Required task. Please set down all the lines beneath this one exactly, without the pictures.
---+---
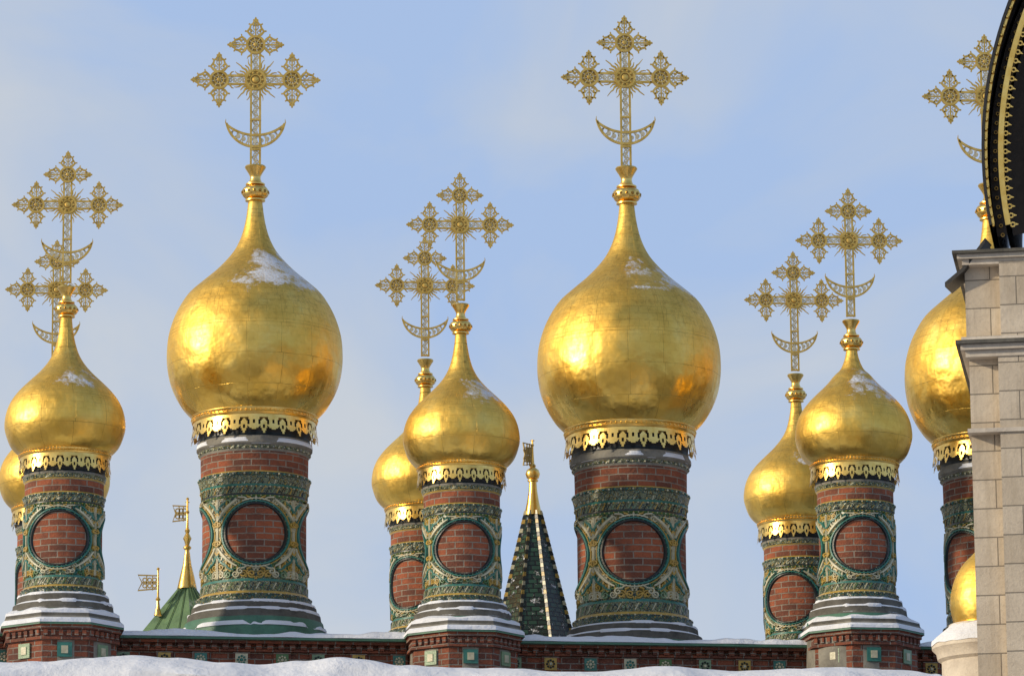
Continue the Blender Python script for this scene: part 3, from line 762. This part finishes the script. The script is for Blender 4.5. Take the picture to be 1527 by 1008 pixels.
# ---------------------------------------------------------------- tiled tent roof turret behind
def flag(mb, s, x0, x1, z0, z1):
    P = lambda x, z: (x * s, z * s)
    w = x1 - x0; h = z1 - z0
    mb.ribbon([P(x0, z0), P(x1, z0 + h * .1), P(x1, z1 - h * .05), P(x0, z1), P(x0 + w * .22, (z0 + z1) / 2)], 2.2 * s, 2 * s, 'flag_gold', True)
    for i in range(3):
        for j in range(2):
            mb.ring((x0 + w * (.35 + .25 * i)) * s, (z0 + h * (.3 + .38 * j)) * s, h * .13 * s, 1.8 * s, 1.6 * s, 'flag_gold', 8)
    mb.ribbon([P(x0 + w * .2, (z0 + z1) / 2), P(x1, (z0 + z1) / 2)], 2 * s, 1.5 * s, 'flag_gold')
    mb.ribbon([P(x0 + w * .45, z0), P(x0 + w * .45, z1)], 1.6 * s, 1.5 * s, 'flag_gold')
    mb.ribbon([P(x0 + w * .75, z0), P(x0 + w * .75, z1)], 1.6 * s, 1.5 * s, 'flag_gold')
p = survey(795, 762, 4.5); s = mpp(p)
e = empty("tiled_tent_roof_turret", p, 0)
mb = MB(); H = 235
top_r, bot_r = 11, 11 + (H / 178) * 46
mb.lathe([(bot_r * s, -H * s, 'tent_tiles'), (top_r * s, 0, 'gold_trim'), (2 * s, 3 * s)], 8, rot=math.pi / 8, uR=.45)
mb.lathe([(bot_r * s * .9, -H * s - 1.5, 'wall_brick'), (bot_r * s * .9, -H * s)], 8, rot=math.pi / 8)
mb.obj("tent", e, 20)
mb = MB()
for q_ in range(8):
    a = math.pi / 8 + q_ * math.pi / 4; n = 34
    for i in range(n):
        t0, t1 = i / n, (i + .93) / n
        r0 = (top_r + (bot_r - top_r) * t0 + 1.2) * s; r1 = (top_r + (bot_r - top_r) * t1 + 1.8) * s; z0 = -H * t0 * s; z1 = -H * t1 * s
        ww = 2.8 * s; m = ['glaze_cream', 'glaze_dark', 'glaze_ochre', 'glaze_dark'][i % 4]
        ta = Vector((math.cos(a), math.sin(a), 0)); ra = Vector((math.sin(a), -math.cos(a), 0))
        up0 = ra * r0 + Vector((0, 0, z0)); up1 = ra * r1 + Vector((0, 0, z1))
        A_ = [up0 - ta * ww - ra * 3 * s, up0 + ra * 2 * s, up0 + ta * ww - ra * 3 * s, up1 - ta * ww - ra * 3 * s, up1 + ra * 2 * s, up1 + ta * ww - ra * 3 * s]
        b = len(mb.v); mb.v += [tuple(v) for v in A_]
        mb.face([b + 3, b + 4, b + 1, b], m); mb.face([b + 4, b + 5, b + 2, b + 1], m); mb.face([b + 3, b + 5, b + 4], m); mb.face([b, b + 1, b + 2], m)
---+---
Task output.
Continue the Blender Python script for this scene: part 3, from line 762. This part finishes the script. The script is for Blender 4.5. Take the picture to be 1527 by 1008 pixels.
# ---------------------------------------------------------------- tiled tent roof turret behind
def flag(mb, s, x0, x1, z0, z1):
    P = lambda x, z: (x * s, z * s)
    w = x1 - x0; h = z1 - z0
    mb.ribbon([P(x0, z0), P(x1, z0 + h * .1), P(x1, z1 - h * .05), P(x0, z1), P(x0 + w * .22, (z0 + z1) / 2)], 2.2 * s, 2 * s, 'flag_gold', True)
    for i in range(3):
        for j in range(2):
            mb.ring((x0 + w * (.35 + .25 * i)) * s, (z0 + h * (.3 + .38 * j)) * s, h * .13 * s, 1.8 * s, 1.6 * s, 'flag_gold', 8)
    mb.ribbon([P(x0 + w * .2, (z0 + z1) / 2), P(x1, (z0 + z1) / 2)], 2 * s, 1.5 * s, 'flag_gold')
    mb.ribbon([P(x0 + w * .45, z0), P(x0 + w * .45, z1)], 1.6 * s, 1.5 * s, 'flag_gold')
    mb.ribbon([P(x0 + w * .75, z0), P(x0 + w * .75, z1)], 1.6 * s, 1.5 * s, 'flag_gold')
p = survey(795, 762, 4.5); s = mpp(p)
e = empty("tiled_tent_roof_turret", p, 0)
mb = MB(); H = 235
top_r, bot_r = 11, 11 + (H / 178) * 46
mb.lathe([(bot_r * s, -H * s, 'tent_tiles'), (top_r * s, 0, 'gold_trim'), (2 * s, 3 * s)], 8, rot=math.pi / 8, uR=.45)
mb.lathe([(bot_r * s * .9, -H * s - 1.5, 'wall_brick'), (bot_r * s * .9, -H * s)], 8, rot=math.pi / 8)
mb.obj("tent", e, 20)
mb = MB()
for q_ in range(8):
    a = math.pi / 8 + q_ * math.pi / 4; n = 34
    for i in range(n):
        t0, t1 = i / n, (i + .93) / n
        r0 = (top_r + (bot_r - top_r) * t0 + 1.2) * s; r1 = (top_r + (bot_r - top_r) * t1 + 1.8) * s; z0 = -H * t0 * s; z1 = -H * t1 * s
        ww = 2.8 * s; m = ['glaze_cream', 'glaze_dark', 'glaze_ochre', 'glaze_dark'][i % 4]
        ta = Vector((math.cos(a), math.sin(a), 0)); ra = Vector((math.sin(a), -math.cos(a), 0))
        up0 = ra * r0 + Vector((0, 0, z0)); up1 = ra * r1 + Vector((0, 0, z1))
        A_ = [up0 - ta * ww - ra * 3 * s, up0 + ra * 2 * s, up0 + ta * ww - ra * 3 * s, up1 - ta * ww - ra * 3 * s, up1 + ra * 2 * s, up1 + ta * ww - ra * 3 * s]
        b = len(mb.v); mb.v += [tuple(v) for v in A_]
        mb.face([b + 3, b + 4, b + 1, b], m); mb.face([b + 4, b + 5, b + 2, b + 1], m); mb.face([b + 3, b + 5, b + 4], m); mb.face([b, b + 1, b + 2], m)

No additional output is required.